▸ **Problem description**
Transcribe the listing verbatim. Do not carry over any pictures.

▸ **Dataset extract**
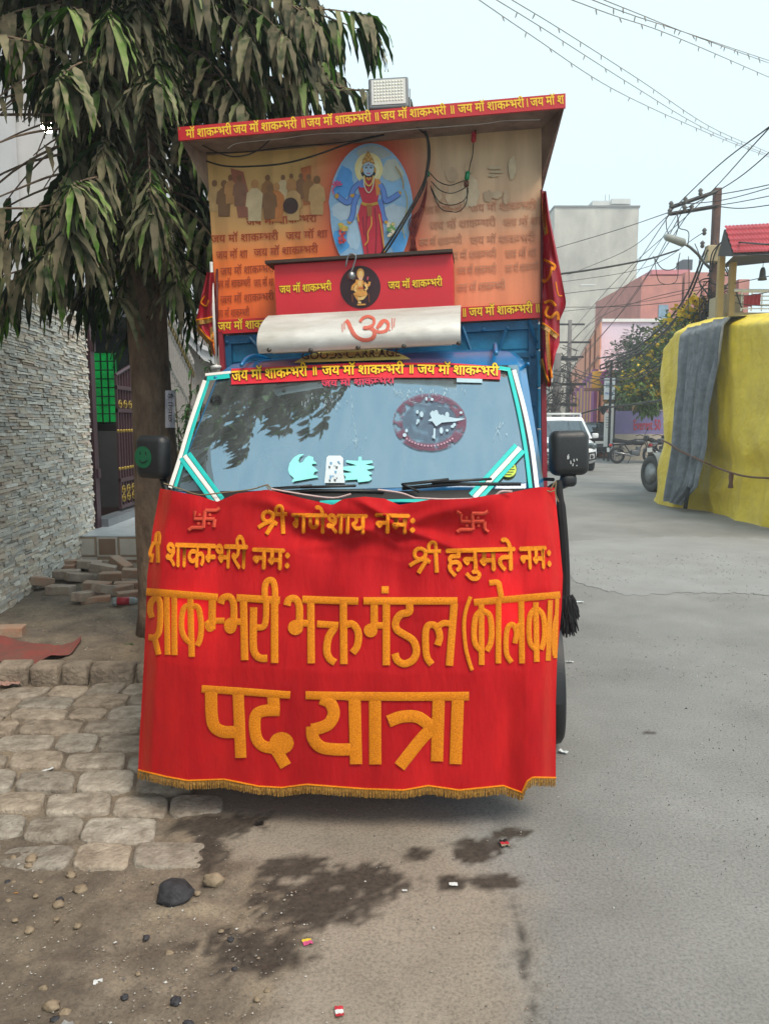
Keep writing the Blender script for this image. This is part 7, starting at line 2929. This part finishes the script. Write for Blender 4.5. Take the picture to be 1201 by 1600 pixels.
def bush(name, label, cat, cx, cy, z0, blobs, leafc, flower=None, n=900, seed=1, leaf_len=(.12, .24), dark='1c2a18', trunk_r=.09):
    o = thing(name, label, cat, (cx, cy, 0))
    loc = Vector(o.location)
    r = random.Random(seed)
    t = MB()
    t.tube([(cx, cy, 0), (cx + .05, cy, z0 * .5), (cx, cy, z0)], [trunk_r, trunk_r * .8, trunk_r * .6], 8)
    for bx, by, bz, br in blobs:
        t.tube([(cx, cy, z0 * .8), ((cx + bx) / 2, (cy + by) / 2, (z0 + bz) / 2), (bx, by, bz)], [trunk_r * .5, trunk_r * .35, .015], 6)
    t.build('trunk', mat('stem_' + name, '4a3d30', .9, .3, 10), o, smooth=True, loc=loc)
    lv, fl = MB(), MB()
    for bx, by, bz, br in blobs:
        for k in range(int(n * br * br)):
            d = Vector((r.gauss(0, 1), r.gauss(0, 1), r.gauss(0, 1))).normalized()
            rr = br * (r.random() ** .4) * (1 + .35 * noise.noise(d * 2.2 + Vector((bx, by, bz))))
            p = Vector((bx, by, bz)) + Vector((d.x * rr, d.y * rr, d.z * rr * .9))
            dd = (d + Vector((r.uniform(-.7, .7), r.uniform(-.7, .7), r.uniform(-.6, .3)))).normalized()
            L = r.uniform(*leaf_len)
            s = dd.cross(Vector((0, 0, 1)))
            s = (s.normalized() if s.length > .01 else Vector((1, 0, 0))) * L * .26
            g = r.uniform(.6, 1.25)
            if flower and r.random() < flower[1] and d.z > -.3 and d.y < .3:
                for q in range(4):
                    e = Vector((r.uniform(-1, 1), r.uniform(-1, 1), r.uniform(-1, 1))).normalized() * .075
                    e2 = e.cross(Vector((.3, .5, .8))).normalized() * .06
                    pc = p + d * .06
                    fl.poly([pc, pc + e + e2, pc + e * 1.5, pc + e - e2])
            lv.poly([p, p + dd * L * .5 + s, p + dd * L - Vector((0, 0, L * .25)), p + dd * L * .5 - s], 0, (g, g, g * .9))
    lv.build('crown', mat('leaf_' + name, leafc, .6, .35, 3, attr=True, c2=dark, trans=.15), o, loc=loc)
    if flower:
        fl.build('blossom', mat('flower_' + name, flower[0], .6, .2, 5), o, loc=loc)
    return o


def blob(px, py, Y, r):
    p = on_y(px, py, Y)
    return (p.x, p.y, p.z, r)


bush('flowering_tree', 'green tree with bright yellow flowers beside the yellow tarpaulin', 'tree', 10.6, 28.8, 2.4,
     [blob(1040, 530, 28.5, .75), blob(1058, 515, 28.8, .7), blob(1035, 560, 28.3, .8), blob(1000, 590, 28.2, .7), (*blob(1020, 610, 28.2, .8),), blob(985, 612, 28, .5), blob(1040, 600, 28.6, .9), blob(1075, 505, 29, .6), blob(1010, 628, 28.3, .55)],
     '6c8a3a', ('f4d030', .16), 1150, 3, (.14, .27), '2c4020')
bush('grey_green_tree', 'dull grey green bushy tree behind the yellow flowered one', 'tree', 10.0, 32.2, 2.0,
     [blob(985, 560, 32, 1.0), blob(1000, 535, 32.3, .8), blob(975, 590, 32, .9), blob(1010, 565, 32.4, 1.0), blob(970, 620, 32.2, .7)],
     '6a7660', None, 800, 5, (.14, .27), '38453a')
bush('yellow_flowering_shrub', 'yellow flowered branches rising behind the tarpaulin at the foot of the pole', 'shrub', 7.0, 17.2, 2.6,
     [blob(1088, 482, 17.2, .30), blob(1070, 498, 17.3, .28), blob(1100, 492, 17.2, .25)], '4d6a2c', ('f0cc2c', .35), 1500, 8, (.08, .15), trunk_r=.04)


def make_terrace():
    o = thing('terrace_house', 'house terrace with a red tiled canopy on yellow posts and a white railing', 'house', (7.9, 15.6, 0))
    loc = Vector(o.location)
    cream = mat('cream_plaster', 'b8a98a', .85, .2, 3)
    w = MB()
    x0 = on_y(1128, 480, 15.6).x
    w.box((x0, 15.6, 0), (x0 + 6, 16.3, on_y(1130, 488, 15.6).z))
    w.box((x0 + .15, 15.9, on_y(1130, 488, 15.6).z), (x0 + .55, 16.6, on_y(1130, 455, 15.6).z))
    w.build('wall', cream, o, loc=loc)
    rb = MB()
    A, B = on_y(1131, 353, 15.2), on_y(1260, 346, 15.2)
    C, D = on_y(1145, 395, 14.6), on_y(1260, 391, 14.6)
    rows = []
    NC, NR = 44, 25
    for j in range(NR + 1):
        t = j / NR
        row = []
        for i in range(NC + 1):
            u = i / NC
            p = A.lerp(B, u).lerp(C.lerp(D, u), t)
            st = (t * 5) % 1.0
            p = p + Vector((0, -.035 * st, .02 * st + .018 * abs(math.sin(u * NC * .5 * math.pi / 1.0))))
            row.append(p)
        rows.append(row)
    rb.grid(rows)
    back = on_y(1131, 353, 15.2)
    rb.build('canopy', mat('red_tile_sheet', 'ad3c46', .55, .15, 4), o, loc=loc)
    ub = MB()
    off = Vector((0, 0, -.06))
    ub.poly([A + off, B + off, D + off, C + off])
    ub.poly([A + off, C + off, on_y(1121, 400, 15.4)])
    ub.poly([C + off, D + off, on_y(1260, 404, 16.2), on_y(1126, 418, 16.2)])
    ub.build('canopy_underside', mat('dark_soffit', '4a4644', .9, .2, 4), o, loc=loc)
    for px, pt, pb_ in ((1128, 385, 500), (1145, 408, 500)):
        p = MB()
        a = on_y(px, pt, 15.5)
        p.box((a.x - .055, 15.45, on_y(px, pb_, 15.5).z), (a.x + .055, 15.56, a.z))
        p.build('post', mat('yellow_ochre_post', 'a98e58', .7, .15, 6), o, loc=loc)
    rl = MB()
    za, zb_ = on_y(1170, 482, 15.4).z, on_y(1170, 456, 15.4).z
    xa = on_y(1158, 470, 15.4).x
    for k in range(5):
        z = lerp(za, zb_, k / 4)
        rl.tube([(xa, 15.4, z), (xa + 3, 15.4, z)], .014, 5)
    for k in range(15):
        rl.tube([(xa + k * .2, 15.4, za - .05), (xa + k * .2, 15.4, zb_)], .014, 5)
    rl.tube([(xa - .15, 15.4, zb_ + .03), (xa + 3, 15.4, zb_ + .03)], .03, 6)
    rl.build('railing', WHITE, o, loc=loc)
    b = on_y(1191, 428, 15)
    bb = MB()
    bb.lathe([(.001, .13), (.03, .12), (.05, .06), (.06, -.05), (.085, -.11)], 14, mat=Matrix.Translation(b))
    bb.tube([b + Vector((0, 0, .12)), (b.x, b.y, D.z - .1)], .006, 5)
    bb.build('hanging_bell', mat('dull_bell', '4a4a46', .5, metal=.5), o, loc=loc, smooth=True)
    for i, (px, py) in enumerate(((1168, 470), (1181, 468))):
        c = on_y(px, py, 15.38)
        q = MB()
        q.grid([[(c.x + (u - .5) * .16, 15.37 + .015 * math.sin(u * 9 + z), c.z + (z - .5) * .22) for u in (0, .25, .5, .75, 1)] for z in (0, .5, 1)])
        t = q.build('hung_cloth', mat('red_laundry', 'a02a34', .8, .2, 10), loc=c)
        tag(t, ('dark red cloth hung on the terrace railing nearer the pole', 'red cloth hung on the terrace railing nearer the right edge')[i], 'cloth')


make_terrace()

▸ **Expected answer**
Keep writing the Blender script for this image. This is part 7, starting at line 2929. This part finishes the script. Write for Blender 4.5. Take the picture to be 1201 by 1600 pixels.
def bush(name, label, cat, cx, cy, z0, blobs, leafc, flower=None, n=900, seed=1, leaf_len=(.12, .24), dark='1c2a18', trunk_r=.09):
    o = thing(name, label, cat, (cx, cy, 0))
    loc = Vector(o.location)
    r = random.Random(seed)
    t = MB()
    t.tube([(cx, cy, 0), (cx + .05, cy, z0 * .5), (cx, cy, z0)], [trunk_r, trunk_r * .8, trunk_r * .6], 8)
    for bx, by, bz, br in blobs:
        t.tube([(cx, cy, z0 * .8), ((cx + bx) / 2, (cy + by) / 2, (z0 + bz) / 2), (bx, by, bz)], [trunk_r * .5, trunk_r * .35, .015], 6)
    t.build('trunk', mat('stem_' + name, '4a3d30', .9, .3, 10), o, smooth=True, loc=loc)
    lv, fl = MB(), MB()
    for bx, by, bz, br in blobs:
        for k in range(int(n * br * br)):
            d = Vector((r.gauss(0, 1), r.gauss(0, 1), r.gauss(0, 1))).normalized()
            rr = br * (r.random() ** .4) * (1 + .35 * noise.noise(d * 2.2 + Vector((bx, by, bz))))
            p = Vector((bx, by, bz)) + Vector((d.x * rr, d.y * rr, d.z * rr * .9))
            dd = (d + Vector((r.uniform(-.7, .7), r.uniform(-.7, .7), r.uniform(-.6, .3)))).normalized()
            L = r.uniform(*leaf_len)
            s = dd.cross(Vector((0, 0, 1)))
            s = (s.normalized() if s.length > .01 else Vector((1, 0, 0))) * L * .26
            g = r.uniform(.6, 1.25)
            if flower and r.random() < flower[1] and d.z > -.3 and d.y < .3:
                for q in range(4):
                    e = Vector((r.uniform(-1, 1), r.uniform(-1, 1), r.uniform(-1, 1))).normalized() * .075
                    e2 = e.cross(Vector((.3, .5, .8))).normalized() * .06
                    pc = p + d * .06
                    fl.poly([pc, pc + e + e2, pc + e * 1.5, pc + e - e2])
            lv.poly([p, p + dd * L * .5 + s, p + dd * L - Vector((0, 0, L * .25)), p + dd * L * .5 - s], 0, (g, g, g * .9))
    lv.build('crown', mat('leaf_' + name, leafc, .6, .35, 3, attr=True, c2=dark, trans=.15), o, loc=loc)
    if flower:
        fl.build('blossom', mat('flower_' + name, flower[0], .6, .2, 5), o, loc=loc)
    return o


def blob(px, py, Y, r):
    p = on_y(px, py, Y)
    return (p.x, p.y, p.z, r)


bush('flowering_tree', 'green tree with bright yellow flowers beside the yellow tarpaulin', 'tree', 10.6, 28.8, 2.4,
     [blob(1040, 530, 28.5, .75), blob(1058, 515, 28.8, .7), blob(1035, 560, 28.3, .8), blob(1000, 590, 28.2, .7), (*blob(1020, 610, 28.2, .8),), blob(985, 612, 28, .5), blob(1040, 600, 28.6, .9), blob(1075, 505, 29, .6), blob(1010, 628, 28.3, .55)],
     '6c8a3a', ('f4d030', .16), 1150, 3, (.14, .27), '2c4020')
bush('grey_green_tree', 'dull grey green bushy tree behind the yellow flowered one', 'tree', 10.0, 32.2, 2.0,
     [blob(985, 560, 32, 1.0), blob(1000, 535, 32.3, .8), blob(975, 590, 32, .9), blob(1010, 565, 32.4, 1.0), blob(970, 620, 32.2, .7)],
     '6a7660', None, 800, 5, (.14, .27), '38453a')
bush('yellow_flowering_shrub', 'yellow flowered branches rising behind the tarpaulin at the foot of the pole', 'shrub', 7.0, 17.2, 2.6,
     [blob(1088, 482, 17.2, .30), blob(1070, 498, 17.3, .28), blob(1100, 492, 17.2, .25)], '4d6a2c', ('f0cc2c', .35), 1500, 8, (.08, .15), trunk_r=.04)


def make_terrace():
    o = thing('terrace_house', 'house terrace with a red tiled canopy on yellow posts and a white railing', 'house', (7.9, 15.6, 0))
    loc = Vector(o.location)
    cream = mat('cream_plaster', 'b8a98a', .85, .2, 3)
    w = MB()
    x0 = on_y(1128, 480, 15.6).x
    w.box((x0, 15.6, 0), (x0 + 6, 16.3, on_y(1130, 488, 15.6).z))
    w.box((x0 + .15, 15.9, on_y(1130, 488, 15.6).z), (x0 + .55, 16.6, on_y(1130, 455, 15.6).z))
    w.build('wall', cream, o, loc=loc)
    rb = MB()
    A, B = on_y(1131, 353, 15.2), on_y(1260, 346, 15.2)
    C, D = on_y(1145, 395, 14.6), on_y(1260, 391, 14.6)
    rows = []
    NC, NR = 44, 25
    for j in range(NR + 1):
        t = j / NR
        row = []
        for i in range(NC + 1):
            u = i / NC
            p = A.lerp(B, u).lerp(C.lerp(D, u), t)
            st = (t * 5) % 1.0
            p = p + Vector((0, -.035 * st, .02 * st + .018 * abs(math.sin(u * NC * .5 * math.pi / 1.0))))
            row.append(p)
        rows.append(row)
    rb.grid(rows)
    back = on_y(1131, 353, 15.2)
    rb.build('canopy', mat('red_tile_sheet', 'ad3c46', .55, .15, 4), o, loc=loc)
    ub = MB()
    off = Vector((0, 0, -.06))
    ub.poly([A + off, B + off, D + off, C + off])
    ub.poly([A + off, C + off, on_y(1121, 400, 15.4)])
    ub.poly([C + off, D + off, on_y(1260, 404, 16.2), on_y(1126, 418, 16.2)])
    ub.build('canopy_underside', mat('dark_soffit', '4a4644', .9, .2, 4), o, loc=loc)
    for px, pt, pb_ in ((1128, 385, 500), (1145, 408, 500)):
        p = MB()
        a = on_y(px, pt, 15.5)
        p.box((a.x - .055, 15.45, on_y(px, pb_, 15.5).z), (a.x + .055, 15.56, a.z))
        p.build('post', mat('yellow_ochre_post', 'a98e58', .7, .15, 6), o, loc=loc)
    rl = MB()
    za, zb_ = on_y(1170, 482, 15.4).z, on_y(1170, 456, 15.4).z
    xa = on_y(1158, 470, 15.4).x
    for k in range(5):
        z = lerp(za, zb_, k / 4)
        rl.tube([(xa, 15.4, z), (xa + 3, 15.4, z)], .014, 5)
    for k in range(15):
        rl.tube([(xa + k * .2, 15.4, za - .05), (xa + k * .2, 15.4, zb_)], .014, 5)
    rl.tube([(xa - .15, 15.4, zb_ + .03), (xa + 3, 15.4, zb_ + .03)], .03, 6)
    rl.build('railing', WHITE, o, loc=loc)
    b = on_y(1191, 428, 15)
    bb = MB()
    bb.lathe([(.001, .13), (.03, .12), (.05, .06), (.06, -.05), (.085, -.11)], 14, mat=Matrix.Translation(b))
    bb.tube([b + Vector((0, 0, .12)), (b.x, b.y, D.z - .1)], .006, 5)
    bb.build('hanging_bell', mat('dull_bell', '4a4a46', .5, metal=.5), o, loc=loc, smooth=True)
    for i, (px, py) in enumerate(((1168, 470), (1181, 468))):
        c = on_y(px, py, 15.38)
        q = MB()
        q.grid([[(c.x + (u - .5) * .16, 15.37 + .015 * math.sin(u * 9 + z), c.z + (z - .5) * .22) for u in (0, .25, .5, .75, 1)] for z in (0, .5, 1)])
        t = q.build('hung_cloth', mat('red_laundry', 'a02a34', .8, .2, 10), loc=c)
        tag(t, ('dark red cloth hung on the terrace railing nearer the pole', 'red cloth hung on the terrace railing nearer the right edge')[i], 'cloth')


make_terrace()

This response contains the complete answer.